Bütün bunar yetmiyormuş gibi, her gün bu meşum üslere yenileri ekleniyor. Her geçen gün çeşitli bahanelerle buralara daha fazla asker ve istihbarat ajanları yerleştiriliyor. Bu gün her NATO üssünün bir CIA karargâhı olarak kullanıldığı bilinen bir gerçek… Bu üsler ajan kaynıyor.
Çerçevesi özetle çizilen bu fotoğraf, ulusal güvenlik kavaramı bağlamında nasıl izah edilebilir?
En son Suriye’den Türkiye’ye yönelecek bir saldırı bahane edilerek, Türkiye’nin Suriye sınırına patriotlar yerleştiriliyor. Aslında buraya patriot füzelerini yerleştirmenin, görünenin çok ötesinde anlamlar taşıdığı açıktır.
Buraya yerleşen Batılı askerlerin sayısının ne kadar artacağı belirsizdir. Bir defa buraya asker girdi mi çeşitli bahanelerle bu sayı artırılacaktır. Ve bir daha buradaki Batılı personelin çıkarılması çok zordur.

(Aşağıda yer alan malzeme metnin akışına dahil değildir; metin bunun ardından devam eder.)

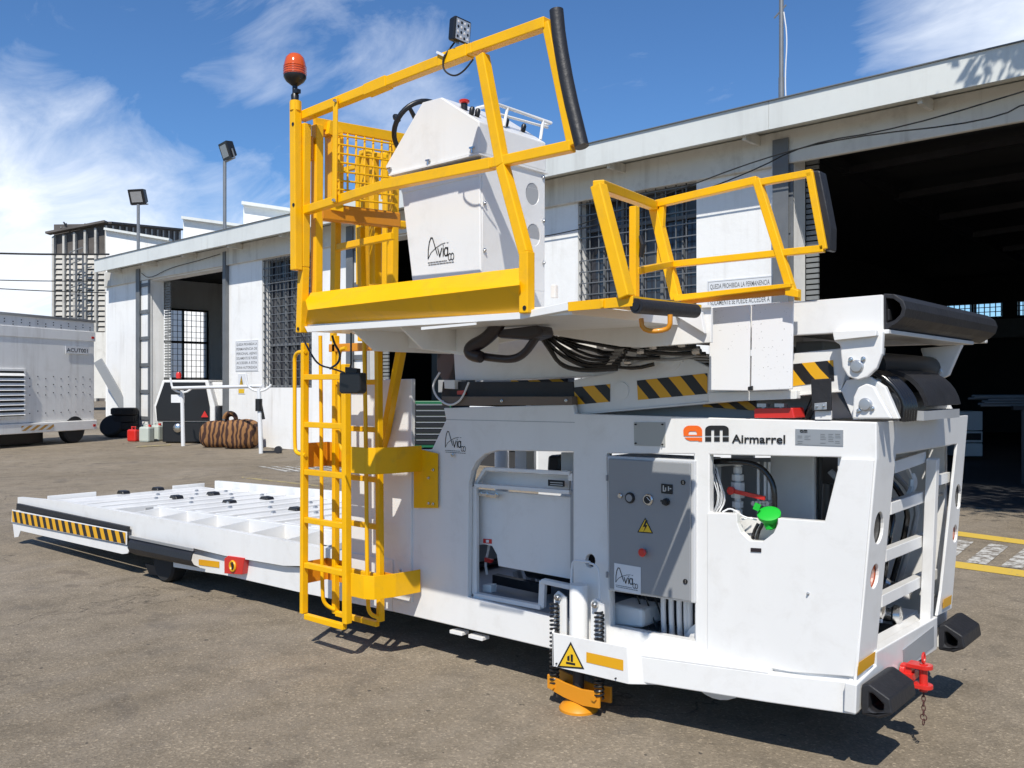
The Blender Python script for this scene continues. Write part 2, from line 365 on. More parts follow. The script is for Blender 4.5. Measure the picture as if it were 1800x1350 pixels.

Her ne kadar Türkiye bir takım garantiler aldığı havasında olsa bile, Türkiye’yi zorda bırakacak hamleler her zaman ihtimal dâhilindedir. Bu konuşlandırma, beraberinde bir reaksiyon zincirini tetikleyecektir. Zaten daha patriotlar Türkiye’ye gelmeden, Rusya’dan karşı hamlenin geldiği ve İskender füzelerinin Suriye’ye konuşlandırıldığı konuşuluyor. Doğal olarak, İran, bu hadiseyi Suriye’den gelecek bir saldırıyı önleme kapsamında yapılan bir düzenleme olarak değil, kendisine yönelebilecek bir saldırı durumunda Amerikan üslerine ve israil’e atılacak füzeleri engellemeye dönük olarak algılayacaktır. Bu tehdit algılaması beraberinde ne getirecektir, bunu hep beraber zamanla göreceğiz. İran’ın bu tehdidi bertaraf etmek için harekete geçmeyeceğinin garantisini kim verebilir? Olası böyle bir durumda Türkiye’nin cevabı ne olur? Ve bu işin boyutları nereye kadar ulaşır? Yani belli ki bu hamlenin olası farklı senaryolar şeklinde gerçekleşebilecek sonuçları hesaba katılmamıştır. Türkiye, NATO kozunu kullanarak Suriye meselesinde elini güçlendirmek istiyor; ama görünen o ki, kapıda bekleyen çok büyük riskleri hesaba katmamış.
Yukarıda bahsi geçen Türkiye haritasına bakıldığı zaman, Türkiye’nin bir işgal altında olduğu görüntüsü var.
Kamuoyu, sivil toplum kuruluşları, aydınlar, yazarlar bu vahim konuyu gündemde tutmalıdırlar. Bu konu, meclis gündemine taşınmalı ve takip edilmelidir.
Şu an Türkiye’nin en büyük sorunu, kamuoyundan saklanan bu vahim tablodur.